» **What you have to do**
Reproduce every line of the listing as written, apart from the pictures.

» **Raw data**
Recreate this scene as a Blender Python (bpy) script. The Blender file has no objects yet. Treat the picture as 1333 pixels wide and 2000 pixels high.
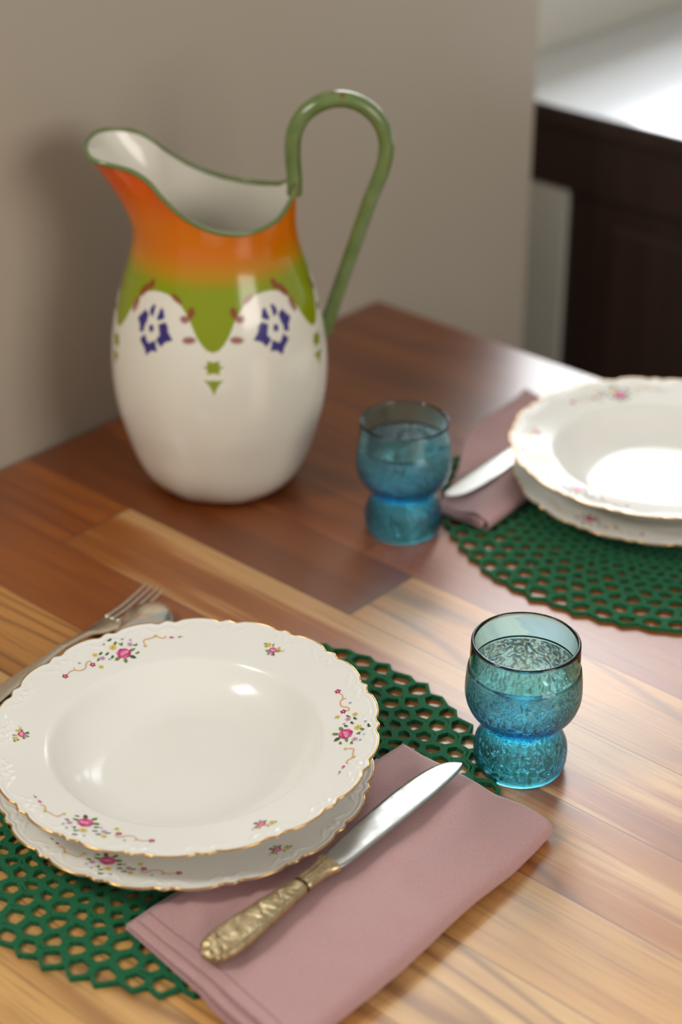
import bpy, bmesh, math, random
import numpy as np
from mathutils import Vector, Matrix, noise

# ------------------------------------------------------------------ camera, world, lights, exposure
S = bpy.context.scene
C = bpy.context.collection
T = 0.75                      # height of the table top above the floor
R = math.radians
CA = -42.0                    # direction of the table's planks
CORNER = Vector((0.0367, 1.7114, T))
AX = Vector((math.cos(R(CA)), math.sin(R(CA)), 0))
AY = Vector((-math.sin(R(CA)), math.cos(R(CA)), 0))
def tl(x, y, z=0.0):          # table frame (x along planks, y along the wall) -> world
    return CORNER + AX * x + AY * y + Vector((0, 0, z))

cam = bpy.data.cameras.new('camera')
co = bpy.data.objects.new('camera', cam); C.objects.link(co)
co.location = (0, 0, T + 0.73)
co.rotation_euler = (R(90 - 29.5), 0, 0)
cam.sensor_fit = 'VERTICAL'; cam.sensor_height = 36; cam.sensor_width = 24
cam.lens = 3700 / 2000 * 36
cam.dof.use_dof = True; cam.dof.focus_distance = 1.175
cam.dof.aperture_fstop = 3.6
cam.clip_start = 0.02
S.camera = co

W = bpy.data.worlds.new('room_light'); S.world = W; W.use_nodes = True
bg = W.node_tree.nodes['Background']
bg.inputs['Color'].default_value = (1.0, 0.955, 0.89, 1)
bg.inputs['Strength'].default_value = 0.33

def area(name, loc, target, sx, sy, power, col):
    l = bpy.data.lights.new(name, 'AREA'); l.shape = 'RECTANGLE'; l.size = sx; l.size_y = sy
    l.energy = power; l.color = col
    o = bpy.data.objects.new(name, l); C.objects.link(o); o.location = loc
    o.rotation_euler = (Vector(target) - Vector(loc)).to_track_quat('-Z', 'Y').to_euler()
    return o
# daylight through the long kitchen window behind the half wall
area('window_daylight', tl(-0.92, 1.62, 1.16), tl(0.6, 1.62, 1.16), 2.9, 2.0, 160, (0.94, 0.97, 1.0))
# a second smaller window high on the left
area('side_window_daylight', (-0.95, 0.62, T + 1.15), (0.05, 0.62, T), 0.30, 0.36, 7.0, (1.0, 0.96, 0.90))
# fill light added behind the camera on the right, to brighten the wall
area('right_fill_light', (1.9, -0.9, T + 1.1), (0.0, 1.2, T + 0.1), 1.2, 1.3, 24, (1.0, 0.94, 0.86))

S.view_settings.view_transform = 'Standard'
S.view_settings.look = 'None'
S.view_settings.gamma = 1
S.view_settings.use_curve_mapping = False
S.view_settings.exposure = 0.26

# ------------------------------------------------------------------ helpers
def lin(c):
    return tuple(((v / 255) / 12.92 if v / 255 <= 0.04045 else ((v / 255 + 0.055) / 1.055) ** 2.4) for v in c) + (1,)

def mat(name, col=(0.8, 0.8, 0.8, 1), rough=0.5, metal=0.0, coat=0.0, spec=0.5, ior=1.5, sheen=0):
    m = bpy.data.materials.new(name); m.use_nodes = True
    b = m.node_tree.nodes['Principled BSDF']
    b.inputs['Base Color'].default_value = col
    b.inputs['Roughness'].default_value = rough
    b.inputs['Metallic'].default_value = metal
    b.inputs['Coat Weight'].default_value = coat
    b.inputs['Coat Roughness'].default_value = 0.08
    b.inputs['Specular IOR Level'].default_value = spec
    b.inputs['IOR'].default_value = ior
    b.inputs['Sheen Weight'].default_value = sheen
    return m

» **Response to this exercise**
Recreate this scene as a Blender Python (bpy) script. The Blender file has no objects yet. Treat the picture as 1333 pixels wide and 2000 pixels high.
import bpy, bmesh, math, random
import numpy as np
from mathutils import Vector, Matrix, noise

# ------------------------------------------------------------------ camera, world, lights, exposure
S = bpy.context.scene
C = bpy.context.collection
T = 0.75                      # height of the table top above the floor
R = math.radians
CA = -42.0                    # direction of the table's planks
CORNER = Vector((0.0367, 1.7114, T))
AX = Vector((math.cos(R(CA)), math.sin(R(CA)), 0))
AY = Vector((-math.sin(R(CA)), math.cos(R(CA)), 0))
def tl(x, y, z=0.0):          # table frame (x along planks, y along the wall) -> world
    return CORNER + AX * x + AY * y + Vector((0, 0, z))

cam = bpy.data.cameras.new('camera')
co = bpy.data.objects.new('camera', cam); C.objects.link(co)
co.location = (0, 0, T + 0.73)
co.rotation_euler = (R(90 - 29.5), 0, 0)
cam.sensor_fit = 'VERTICAL'; cam.sensor_height = 36; cam.sensor_width = 24
cam.lens = 3700 / 2000 * 36
cam.dof.use_dof = True; cam.dof.focus_distance = 1.175
cam.dof.aperture_fstop = 3.6
cam.clip_start = 0.02
S.camera = co

W = bpy.data.worlds.new('room_light'); S.world = W; W.use_nodes = True
bg = W.node_tree.nodes['Background']
bg.inputs['Color'].default_value = (1.0, 0.955, 0.89, 1)
bg.inputs['Strength'].default_value = 0.33

def area(name, loc, target, sx, sy, power, col):
    l = bpy.data.lights.new(name, 'AREA'); l.shape = 'RECTANGLE'; l.size = sx; l.size_y = sy
    l.energy = power; l.color = col
    o = bpy.data.objects.new(name, l); C.objects.link(o); o.location = loc
    o.rotation_euler = (Vector(target) - Vector(loc)).to_track_quat('-Z', 'Y').to_euler()
    return o
# daylight through the long kitchen window behind the half wall
area('window_daylight', tl(-0.92, 1.62, 1.16), tl(0.6, 1.62, 1.16), 2.9, 2.0, 160, (0.94, 0.97, 1.0))
# a second smaller window high on the left
area('side_window_daylight', (-0.95, 0.62, T + 1.15), (0.05, 0.62, T), 0.30, 0.36, 7.0, (1.0, 0.96, 0.90))
# fill light added behind the camera on the right, to brighten the wall
area('right_fill_light', (1.9, -0.9, T + 1.1), (0.0, 1.2, T + 0.1), 1.2, 1.3, 24, (1.0, 0.94, 0.86))

S.view_settings.view_transform = 'Standard'
S.view_settings.look = 'None'
S.view_settings.gamma = 1
S.view_settings.use_curve_mapping = False
S.view_settings.exposure = 0.26

# ------------------------------------------------------------------ helpers
def lin(c):
    return tuple(((v / 255) / 12.92 if v / 255 <= 0.04045 else ((v / 255 + 0.055) / 1.055) ** 2.4) for v in c) + (1,)

def mat(name, col=(0.8, 0.8, 0.8, 1), rough=0.5, metal=0.0, coat=0.0, spec=0.5, ior=1.5, sheen=0):
    m = bpy.data.materials.new(name); m.use_nodes = True
    b = m.node_tree.nodes['Principled BSDF']
    b.inputs['Base Color'].default_value = col
    b.inputs['Roughness'].default_value = rough
    b.inputs['Metallic'].default_value = metal
    b.inputs['Coat Weight'].default_value = coat
    b.inputs['Coat Roughness'].default_value = 0.08
    b.inputs['Specular IOR Level'].default_value = spec
    b.inputs['IOR'].default_value = ior
    b.inputs['Sheen Weight'].default_value = sheen
    return m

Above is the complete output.